As those yields edged lower, it allowed fixed mortgage rates to hit new all-time record lows, Freddie said.
The average 30-year, fixed-rate mortgage fell from 3.66% last week to 3.62% in the most recent survey. In addition, the 15-year, FRM fell from 2.94% to 2.89%. A year ago, the same rate held at 3.75%.
Meanwhile, the 5-year Treasury-indexed ARM fell from 3.30% a year ago to 2.79% last week. In addition, the 1-year Treasury-indexed ARM fell from 2.74% last week to 2.68%. A year earlier the same rate hovered at 3.01%.
“Recent economic data releases of less consumer spending and a contraction in the manufacturing industry drove long-term Treasury bond yields lower over the week and allowed fixed mortgage rates to hit new all-time record lows,” said Frank Nothaft, chief economist for Freddie Mac.

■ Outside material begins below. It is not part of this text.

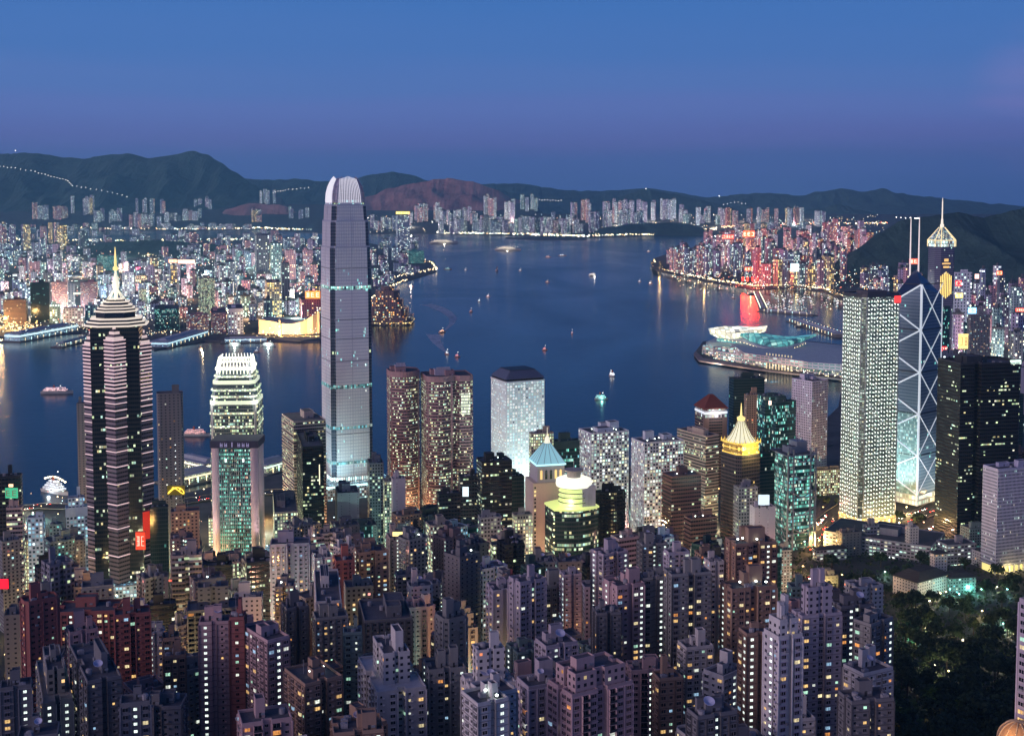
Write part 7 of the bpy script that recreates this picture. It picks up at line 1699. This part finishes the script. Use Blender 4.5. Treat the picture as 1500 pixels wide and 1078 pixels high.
wake(650, 480, [(652, 484, 3), (662, 474, 8), (664, 466, 13), (654, 457, 18), (640, 450, 22), (625, 446, 26)], 'pale curved wake behind the orange-lit launch'); wake(652, 515, [(653, 516, 2), (645, 508, 8), (638, 499, 13), (634, 490, 18)], 'pale wake behind the white-lit launch'); wake(840, 380, [(824, 377, 4), (812, 378, 10), (795, 379, 14)], 'short foam trail in the upper harbour')
R.seed(21)
sm = []
for i in range(110):
    px, py = R.uniform(1122, 1232), R.uniform(430, 460)
    if px > 1190 and py > 452: continue
    a_ = ['yacht moored in the crowded boat shelter']; o = boat(px, py, R.uniform(3, 6), R.uniform(0, 180), 'launch', a_[0], R.choice([(1, .8, .6), (.9, .9, 1), (1, .5, .5), (.6, 1, .9)]), R.uniform(.8, 1.8), 0, name='moored_yacht', cat='yacht'); o['group'] = 'yachts moored in the boat shelter'; sm.append((o, px, py))

# ================================================================== INFILL BUILDINGS, SHORE LAMPS, LABELS
R.seed(33)
def free(x, y, r):
    for bb in BUILT:
        if bb[2] > 2300 or bb[7] == 'boat': continue
        q = bb[3] * .95
        if abs(bb[1] - x) < q + r and abs(bb[2] - y) < q + r: return False
    return True
FILL = []
ENV = [(-30, 115, 795), (115, 232, 850), (228, 300, 785), (300, 392, 826), (392, 560, 772), (560, 705, 756), (700, 790, 775), (790, 885, 826), (885, 1010, 790), (1010, 1060, 800), (1060, 1170, 806), (1165, 1255, 832)]
def fill(n, Y0, Y1, h0, h1, w0, w1, styles, px0=-25, px1=1180, tops=0, avoid=()):
    k = 0
    for _ in range(n * 14):
        if k >= n: break
        Y = R.uniform(Y0, Y1); px = R.uniform(px0, px1); x = (px - 750) / F * Y; w, d = R.uniform(w0, w1), R.uniform(w0, w1) * .8; r = max(w, d) * .5
        if not free(x, Y, r + 1.5): continue
        g = ground(x, Y); h = R.uniform(h0, h1); top = g + h; py = proj((x, Y - d / 2, top))[1]
        pw = w * F / Y * .6; tp = tops
        for e0, e1, ey in ENV:
            if px + pw > e0 and px - pw < e1 and Y < 1560: tp = max(tp, ey)
        if py < tp: h -= (tp - py) * Y / F; top = g + h
        if h < 14: continue
        st = R.choice(styles); th = math.radians(R.choice((R.uniform(4, 24), R.uniform(24, 44))))
        root = empty('apartment_tower' if 'res' in st or 'core' in st or 'dim' in st else 'office_tower', (x, Y, g - 3), th)
        mat, cw, fh, wl = S(st); pl = R.choice(('rect', 'cross', 'notch', 'chamf')); poly = PLANS[pl](w, d); H = h + 3; wm = paint('wall_' + st, wl, .75, .16, .05)
        b = MB(); b.prism(poly, 0, H, cap=False, v0=H % fh)
        if Y < 730: b.build('wall', paint('plain_' + st, wl, .8, .2, .05), root); relief_flats(root, poly, H, wl); add_windows(root, poly, 0, H, tuple(min(.85, c * 1.25) for c in wl), R.choice((('bay', 'flat', 'ac', 'bay'), ('balcony', 'flat', 'bay'), ('flat', 'ac'))), R.choice((.06, .12, .2)), one=70)
        else: b.build('wall', mat, root)
        if R.random() < .6 and Y > 730:
            b = MB(); m = int(H / fh)
            for i in range(max(0, m - 26), m): b.ring(poly, H % fh + i * fh - .15, H % fh + i * fh + .35, .5 if i % 2 else .35)
            b.build('floor_band', wm, root)
        roofscape(root, poly, H, w, d, mat, wm, lights=1 if R.random() < .12 else 0)
        if R.random() < .2: dish(root, 0, 0, H + 3, 1.5)
        tag(root, None, 'apartment block' if root.name.startswith('apart') else 'tower', 'infill buildings of the near shore'); p = proj((x, Y, top)); BUILT.append([root, x, Y, r, p[0] - w * F / Y / 2, p[0] + w * F / Y / 2, p[1], st]); FILL.append((root, p[0], p[1], st)); k += 1
RES = ['lilac_res', 'pink_res', 'white_res', 'brown_res', 'grey_res', 'grey_res', 'teal_res', 'dim_slab', 'core_lit', 'red_res', 'lit_strip', 'white_punch', 'beige_band']
NEAR = ['lilac_res', 'pink_res', 'white_res', 'brown_res', 'grey_res', 'grey_res', 'brown_res', 'dim_slab', 'dim_slab', 'red_res', 'teal_res', 'white_res']
OFFS = ['grey_frame', 'black_window', 'green_glass', 'black_window', 'lit_strip', 'dark_green', 'black_glass', 'brown_band', 'core_lit', 'green_glass', 'dim_slab', 'beige_band', 'blue_lit']
fill(30, 440, 600, 40, 78, 13, 20, NEAR, 0, 1290, tops=935)
fill(64, 600, 800, 48, 92, 12, 20, NEAR, -10, 1290, tops=862)
fill(84, 800, 1020, 50, 95, 13, 22, RES + OFFS + ['core_lit', 'dim_slab', 'black_window', 'dark_green', 'core_lit'], -10, 1130, tops=790)
fill(56, 1020, 1250, 42, 85, 17, 27, OFFS + RES, -10, 1130, tops=752)
fill(34, 1250, 1560, 22, 58, 24, 38, OFFS, -20, 1240, tops=722)
fill(22, 1600, 2300, 20, 70, 26, 44, OFFS, 1395, 1620, tops=548)
fill(8, 1150, 1500, 20, 60, 24, 36, OFFS, 1530, 1640, tops=700)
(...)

“Growth in personal expenditures was revised downward to an annualized rate of 2.5% in the final GDP estimates for the first quarter of the year. In addition, monthly consumer spending in April was revised from a 0.3% gain to 0.1% and was unchanged in May.”
Manufacturing also slowed putting a damper on the nation’s overall economic outlook.